In late June of last year, a new budget airline took off in the U.S. When PEOPLExpress operated its first flight, it became the first new commercial airline in the U.S. since Virgin America debuted in 2007. In the intervening seven years, numerous airlines had either folded or merged with rivals, reducing competition in the airline industry.

Unfortunately, PEOPLExpress flights didn't last much past the end of summer. A series of mishaps forced the company to suspend all service, and so far, plans to get off the ground again have not come to fruition. Does this mark the end for this airline start-up?

A promising start
PEOPLExpress began with daily flights from its base at Newport News/Williamsburg International Airport to Boston and Pittsburgh and twice daily service to Newark, New Jersey.

By the end of last summer, PEOPLExpress was flying from Newport News to seven other destinations. Photo source: PEOPLExpress

By the end of last summer, it had added flights to West Palm Beach, Atlanta, New Orleans, and St. Petersburg, Florida. It also had plans to begin flying in October from Orlando to its base in Newport News as well as to Charleston, West Virginia.

PEOPLExpress had some hiccups during its first couple of months of service, as a lack of spare planes and spare crews meant that any mishap could cause spiraling delays and cancellations. Still, its load factor for the first full month of service beat expectations at 56%. (That's well below the industry average, but fairly good considering that PEOPLExpress only started selling tickets a few weeks before its first flight.)

Everything unravels
In late September, PEOPLExpress abruptly announced that it was suspending all flights immediately. Due to an accident in which a vendor truck damaged a plane, the carrier was down to one aircraft, making it impossible to maintain its schedule. Vision Airlines -- the charter carrier that actually operated the PEOPLExpress flights -- did not make any spare planes available.

When the announcement was made, PEOPLExpress stated that it planned to relaunch service on or around Oct. 16. However, the company ultimately determined that restarting service with only the two Vision Airlines planes would create an unacceptable risk of further service interruptions.

Accordingly, on Oct. 9, PEOPLExpress announced its intention to use planes from multiple charter operators going forward. Unfortunately, operating this type of business requires a different type of certificate from the Department of Transportation. This has delayed PEOPLExpress' relaunch attempt indefinitely.

Adding insult to injury
The situation has continued to go downhill in the last few months.

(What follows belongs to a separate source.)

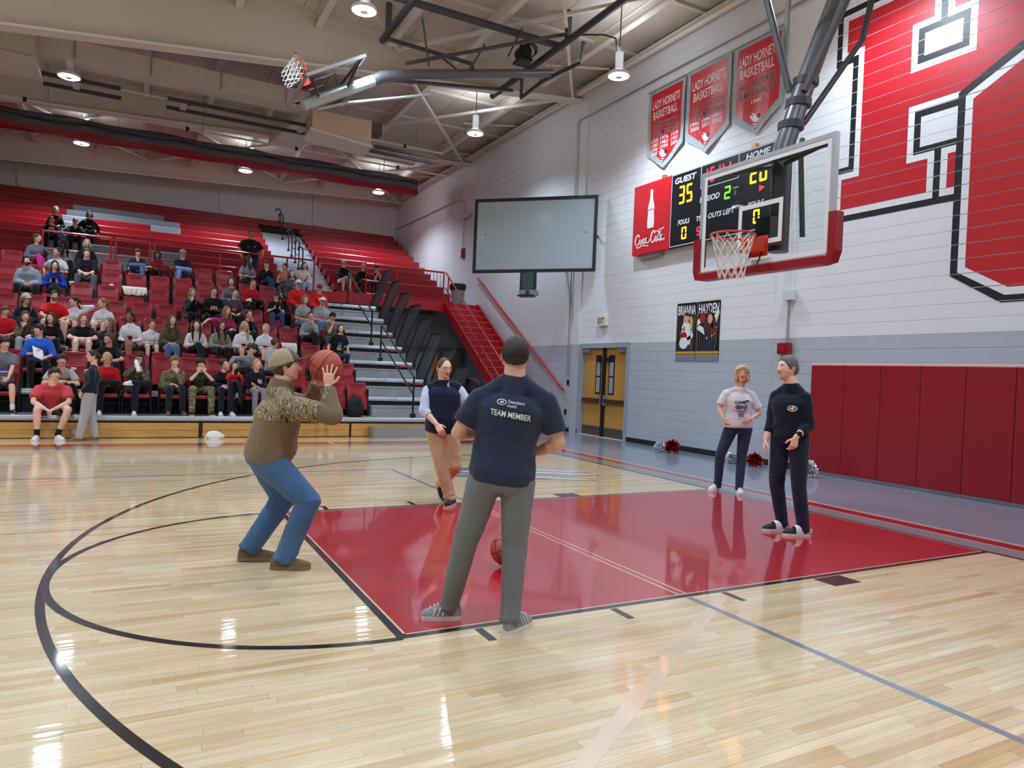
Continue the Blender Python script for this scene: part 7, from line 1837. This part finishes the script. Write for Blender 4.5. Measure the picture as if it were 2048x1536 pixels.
MB().tube([c - d_ * .09, c + d_ * .13], .040, 12).build('bottle_body', M_white, t, smooth=True); MB().tube([c - d_ * .13, c - d_ * .09], .026, 12).build('bottle_cap', M_white, t)
sit('curly-haired boy in camouflage hoodie with hand at his chin, front row', -6.43, 1, 1.04, 'a', ('curly', LBRN), T((110, 104, 76), mat=camo('hoodie print', [(70, 66, 48), (128, 120, 90), (92, 86, 62), (150, 142, 112)], 14), loose=.02), B(NAVY), ('lap', 'chin'), 'sit', 6, (12, 0, 0), head=dict(smile=1), shoes=SHT)
sit('boy holding both hands over his face in camouflage trousers', -5.95, 1, 1.02, 'b', ('fringe', BLK), T((70, 74, 66), 'short', mat=camo('dark tee print', [(40, 44, 40), (66, 70, 60), (52, 56, 48)], 20)), B((120, 112, 84), mat=CAMOP, loose=.022), 'face', 'spread', 4, (6, -6, 0), shoes=SHB)
lw = sit('laughing woman in black printed shirt with a small girl on her lap', -5.52, 1, 1.03, 'a', ('bun', DBRN), T(BLACK), B(NAVY), ('knees', 'out'), 'sit', 6, (30, 4, -22), fem=True, head=dict(smile=1), shoes=SHW, prints=[blockprint(M_pr, .14, .03, -.15, 6, 3), blockprint(M_pw, .14, .015, -.20, 6, 4), blockprint(M_pr, .12, .03, -.24, 5, 5)])
lg = sit('little blonde girl in red sweatshirt holding a phone on a lap', -5.34, 1, .80, 'a', ('pony', (206, 178, 128)), T(RED, loose=.008), B(NAVY, loose=.008), 'phone', 'sit', 4, (10, -22, 0), fem=True, s=.60, z0=Z1 + .20, y0=Y1 - .24, shoes=None, prints=[blockprint(M_pw, .11, .035, -.12, 4, 6)], hs=.86)
phone(lg, 'dark phone in the hands of the little blonde girl')
sit('smiling woman in navy sweatshirt, front row beside the shooter\'s back', -4.88, 1, 1.06, 'a', ('pony', BLD), T((22, 24, 34), hood=1), B((130, 134, 144)), ('lap', 'phone'), 'sit', 6, (14, 0, 0), fem=True, head=dict(smile=1), prints=[blockprint(M_pr, .12, .025, -.2, 5, 7)])
sit('person in red top and black vest hidden behind the shooter\'s arms', -3.66, 1, 1.0, 'b', ('long', DBRN), T(RED), B((48, 52, 68)), 'lap', 'forward', 6, (14, 0, 0), fem=True, shoes=SHW, z0=Z1 - .10, y0=Y1 - .42)
# boy in salmon shirt sitting on the lowest deck, feet on the floor
J = dict(pelvis=(-8.42, 9.62, .53), neck=(-8.385, 9.40, .985), head=(-8.36, 9.36, 1.150), face=(.45, -.85, -.05), shR=(-8.60, 9.44, .905), shL=(-8.17, 9.44, .905), elR=(-8.66, 9.28, .66), wrR=(-8.45, 9.06, .55), elL=(-8.12, 9.28, .66), wrL=(-8.33, 9.06, .55),
         hipR=(-8.53, 9.56, .51), hipL=(-8.30, 9.56, .51), knR=(-8.58, 9.13, .53), knL=(-8.12, 9.13, .54), anR=(-8.57, 9.12, .10), anL=(-8.27, 9.14, .10), heelR=(-8.565, 9.18, 0), toeR=(-8.60, 8.91, 0), heelL=(-8.30, 9.19, 0), toeL=(-8.16, 8.95, 0), bend=(0, .05, 0))
sp = dict(J=J, base=(-8.4, 9.2, 0), label='heavy-set boy in salmon red shirt and black shorts sitting with white shoes on the floor', s=.98, fat=1.32, belly=.05, head=dict(skin=SK['a'], wide=1.08, brow=DBRN), hair=('fringe', DBRN), top=T((206, 72, 78), 'short', loose=.020, hem=.02), bottom=B(BLACK, 'short', loose=.02), shoes=SHW + (cloth('black sock', BLACK),),
          handR=((.7, -.4, -.4), (-.3, .3, -.8), dict(curl=(.6, .65, .7, .75))), handL=((-.7, -.4, -.4), (.3, .3, -.8), dict(curl=(.6, .65, .7, .75))))
figure(sp)
# standing girl in navy and grey sweatpants
J = dict(pelvis=(-7.80, 8.97, .86), neck=(-7.745, 8.98, 1.345), head=(-7.775, 8.965, 1.500), face=(-.92, -.38, .02), shR=(-7.72, 9.13, 1.27), shL=(-7.77, 8.83, 1.27), elR=(-7.74, 9.15, 1.02), wrR=(-7.86, 9.00, 1.18), elL=(-7.76, 8.77, 1.03), wrL=(-7.92, 8.83, .86),
         hipR=(-7.79, 9.05, .84), hipL=(-7.81, 8.89, .84), knR=(-7.77, 9.06, .46), knL=(-7.86, 8.90, .46), anR=(-7.70, 9.07, .09), anL=(-7.93, 8.90, .09), heelR=(-7.645, 9.10, 0), toeR=(-7.87, 9.02, 0), heelL=(-7.865, 8.91, 0), toeL=(-8.10, 8.86, 0))
sp = dict(J=J, base=(-7.8, 8.97, 0), label='girl with glasses standing by the bleachers in navy top and light grey sweatpants', s=.92, fem=True, fat=1.12, head=dict(skin=SK['a'], brow=DBRN), hair=('pony', DBRN, {'L': .16}), top=T(NAVY, loose=.016, hem=-.05), bottom=B((172, 174, 178), loose=.022), shoes=(pbr('tan suede slipper', (128, 92, 58), .9), M_soletan, 'slipper', cloth('white sock', WHITE)), glasses=[MATS['thin steel frame']],
          handR=((-.1, -.3, .9), (.4, -.5, 0), dict(curl=(.8, .9, .9, .9))), handL=((-.2, .3, -.8), (.4, .4, 0), dict(curl=(.3, .3, .3, .3))), prints=[blockprint(pbr('orange textile print', (214, 76, 40), .7), .10, .05, -.16, 3, 2)])
figure(sp)
# ---- second row
bs = sit('boy in bright blue pullover holding white papers, looking left', -8.77, 2, 1.13, 'b', ('fringe', BLK, {'T': .026}), T((44, 98, 204), 'three', loose=.02), B(BLACK), ('phone', 'thigh'), 'sit', 6, (-48, 2, 0), shoes=SHB)
c = V(bs['J']['wrR']) + V((.06, -.06, .0)); t = thing('booklet', 'white booklet of papers held by the boy in bright blue', 'paper', tuple(c)); MB().obox(c, V((.085, .0, -.04)), V((.02, -.05, -.10)), V((.0, -.02, .01))).build('paper_stack', pbr('white paper', (236, 236, 230), .7), t)
sit('boy with tousled brown hair in black shirt, looking up to the left', -7.59, 2, 1.03, 'c', ('fringe', BRN, {'T': .03}), T(BLACK, 'short'), B(BLACK), ('thigh', 'knees'), 'sit', 4, (-50, 14, 0))
sit('dark-haired person in grey shirt bent over sideways in the second row', -5.05, 2, .97, 'b', ('curly', DBRN, {'T': .03}), T((138, 142, 146), 'long'), B(BLACK), ('out', 'knees'), 'sit', 30, (70, -35, 20), lean=.06, sway=-.10)
sit('brown-haired child turned away behind the shooter\'s cap', -4.43, 2, 1.14, 'c', ('fringe', BRN), T((176, 180, 184), 'long'), B(NAVY), 'lap', 'sit', 20, (120, 0, 0), s=.8)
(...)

A few days after PEOPLExpress first suspended service, the local government threatened to claw back grants that subsidized the carrier's initial flights.

In November, PEOPLExpress was booted from the airport terminal due to its failure to remit about $100,000 in passenger facility charges that it collected on the airport's behalf. It was told that it would need to pay those fees in order to begin using the terminal again.

As of mid-November, the company was planning to relaunch service in March, with ticket sales restarting in January. However, January has come and gone without an official announcement to that effect. In the meantime, the airport commission in Newport News has evicted PEOPLExpress from the offices it had been using rent-free.

Is this it?
There are two big sticking points preventing PEOPLExpress from making a comeback. First, the company is at the mercy of regulators. It initially decided to charter other airlines' planes due to the difficulty of getting a new FAA operating certificate. It still needs the federal government to approve its new plan of using planes from multiple charter carriers going forward.

Second, PEOPLExpress has been chronically underfunded. Its inability to keep flights going is probably scaring away potential investors, while its lack of money could complicate its efforts to get the regulatory approvals that it needs.

Ironically, the environment for an airline start-up today is pretty close to ideal. U.S. airlines earned record profits in 2014, and jet fuel prices have dropped by about 40% in the past few months, making it economical to fly cheap (but less fuel-efficient) used aircraft.

It would be a shame if PEOPLExpress can't get back in the air this year. Plenty of travelers would be delighted to try a new low-fare airline, as established carriers have been fighting hard to keep the savings from lower fuel prices rather than passing it on to customers. However, PEOPLExpress has dug itself a pretty deep hole that it may never be able to escape.